I used to think I smiled too much. I remember doing so as a teen in less-than-comfortable situations (and, as a teen, I found nearly every situation as such). The negative attitude I developed toward smiling came from using it to put on a persona. Smiling was a way to avoid being myself, to just be agreeable, to be accepted by others. It was an indication of that fear of unacceptance.

Smiles don’t have to be that way. Smiling can be a kind of surrender, a moment of vulnerability, a moment to be shared. It can be a moment to genuinely engage with someone else because your smile is a window into you.

If you’re holding back a smile, are you holding back opening up to someone? Give it a try. You might find freedom in that vulnerability.

Boohoo: telling me to smile

Don’t tell me to smile.

Sometimes I look a little glum. Maybe it’s my face: it might sag a little around the edges; maybe my forehead is a little low. Maybe it’s because sometimes I am a little glum.

It’s okay to be unhappy sometimes.
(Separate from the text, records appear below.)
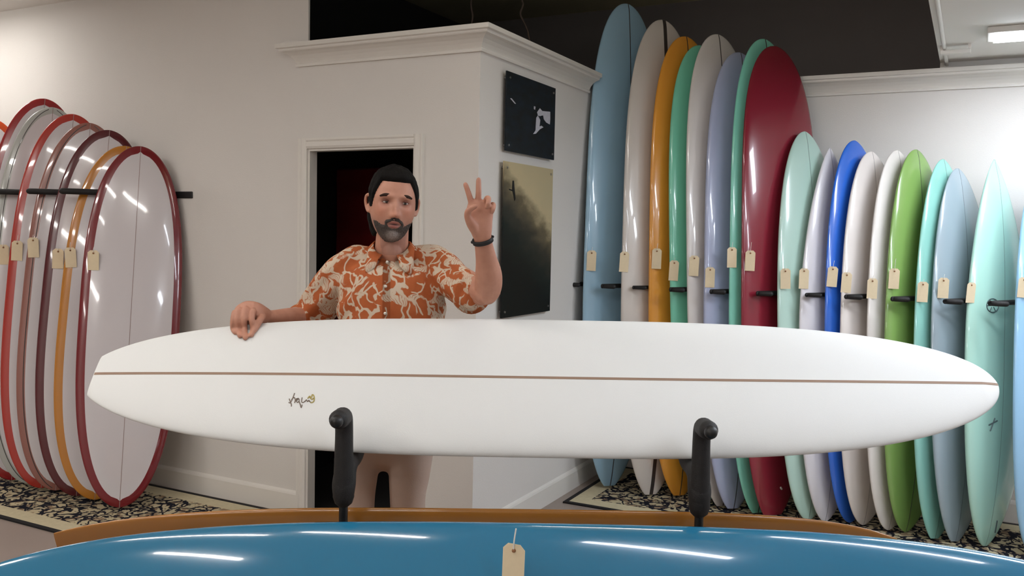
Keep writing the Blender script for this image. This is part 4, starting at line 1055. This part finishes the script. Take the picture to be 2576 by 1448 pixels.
# watch
bm = bmesh.new(); wc = q(1214.5, 604, 2.80); n = 32; wu = (q(1214, 590, 2.79) - q(1218, 620, 2.81)).normalized(); wu = (wu + RT * -.10).normalized(); w1 = (RT - wu * RT.dot(wu)).normalized(); w2 = wu.cross(w1)
rg = []
for i in range(n):
    a = 2 * math.pi * i / n; d = w1 * math.cos(a) + w2 * math.sin(a); rr_ = .0305 * abs(math.cos(a)) + .025 * abs(math.sin(a)); rr_ = math.sqrt((.0305 * math.cos(a)) ** 2 + (.0255 * math.sin(a)) ** 2)
    rg.append([bm.verts.new(wc + d * (rr_ + e) + wu * h) for e, h in ((-.001, -.007), (.003, -.007), (.003, .007), (-.001, .007))])
for i in range(n):
    for j in range(4): bm.faces.new((rg[i][j], rg[i][(j + 1) % 4], rg[(i + 1) % n][(j + 1) % 4], rg[(i + 1) % n][j]))
wt = mpart('wristwatch', bm, MT['black_foam'], label='black wristband')
bm = bmesh.new(); ball(bm, wc - w1 * .034, .005); ball(bm, wc + w1 * .034 + wu * .006, .004); mpart('clasp', bm, MT['black_metal'])
# trousers and shoes
KH = mat('khaki_cotton', (206, 184, 170), .9, var=.05, vscale=20, bump=.2)
tb = bmesh.new()
tube(tb, [q(988, 985, 3.13), q(988, 1040, 3.13), q(990, 1090, 3.13), q(990, 1118, 3.13)], [(.170, .115), (.172, .118), (.168, .118), (.14, .10)], seg=30, k=5, ref=RT)
tube(tb, [q(938, 1075, 3.12), q(912, 1130, 3.11), q(902, 1200, 3.09), q(897, 1275, 3.08), fz(q(893, 1290, 3.10), .34), fz(q(893, 1290, 3.12), .07)], [.094, .080, .066, .058, .060, .066], seg=24, k=6)
tube(tb, [q(1038, 1075, 3.12), q(1032, 1130, 3.11), q(1028, 1200, 3.09), q(1027, 1275, 3.08), fz(q(1040, 1290, 3.12), .34), fz(q(1045, 1290, 3.14), .07)], [.094, .084, .072, .062, .062, .068], seg=24, k=6)
me = remesh(tb, .007, 5, .5)
displace(me, lambda p: noise.noise(Vector((p.x * 9, p.y * 9, p.z * 6))) * .008)
mpart('trousers', me, KH, label='khaki trousers')
bm = bmesh.new(); tube(bm, [q(988, 1000, 3.12), q(988, 1012, 3.12)], [(.182, .128), (.182, .128)], seg=36, k=1, ref=RT, caps=False); mpart('belt', bm, mat('brown_belt', (70, 45, 30), .5))
for an in (la, ra):
    bm = bmesh.new(); z0 = .0
    tube(bm, [fz(an + V * .06, .045), fz(an, .05), fz(an - V * .09, .036), fz(an - V * .17, .030)], [(.040, .042), (.042, .046), (.047, .034), (.040, .026)], seg=20, k=5, ref=RT)
    for v in bm.verts: v.co.z = max(v.co.z, .004)
    mpart('shoe', bm, mat('brown_shoe', (84, 62, 48), .6))
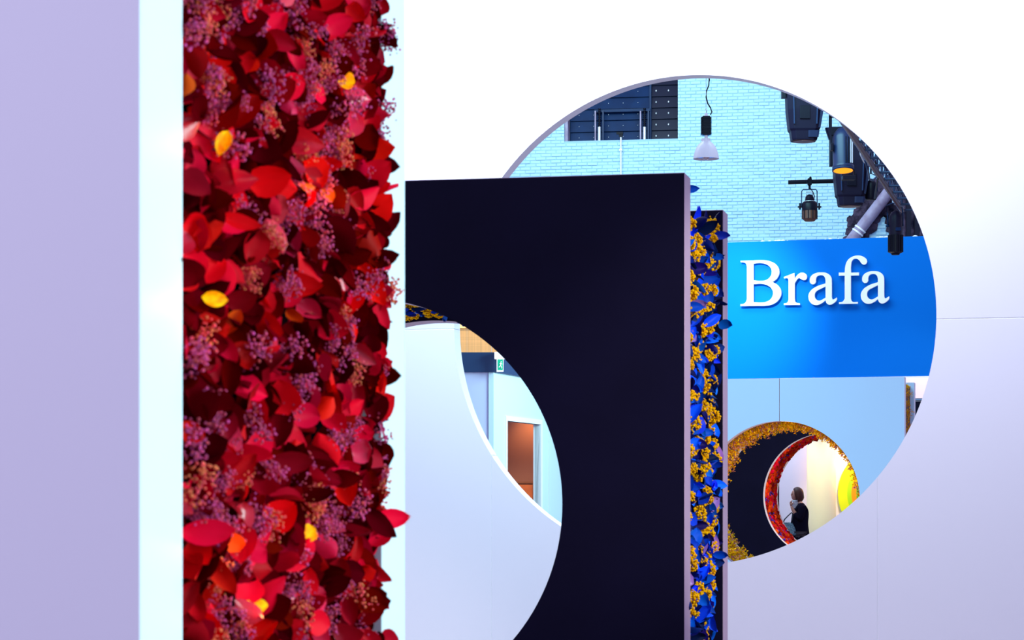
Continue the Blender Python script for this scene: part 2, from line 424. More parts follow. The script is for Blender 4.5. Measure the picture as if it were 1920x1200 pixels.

It’s okay to go through periods of sadness, or of seriousness. That’s a part of being human.

But not smiling doesn’t necessarily indicate depression. And even if it does, so what? The stigma that makes depression something that others feel they must call out and chastise is surely what perpetuates it for many.

The next time you want to tell someone to smile, ask yourself why you’re assuming you know that person. Ask yourself why someone else’s emotions are such a threat to your own self-security.

And if you see non-smilers, tell them you like their shirt, and that they should never stop being themselves. It’ll go a lot farther.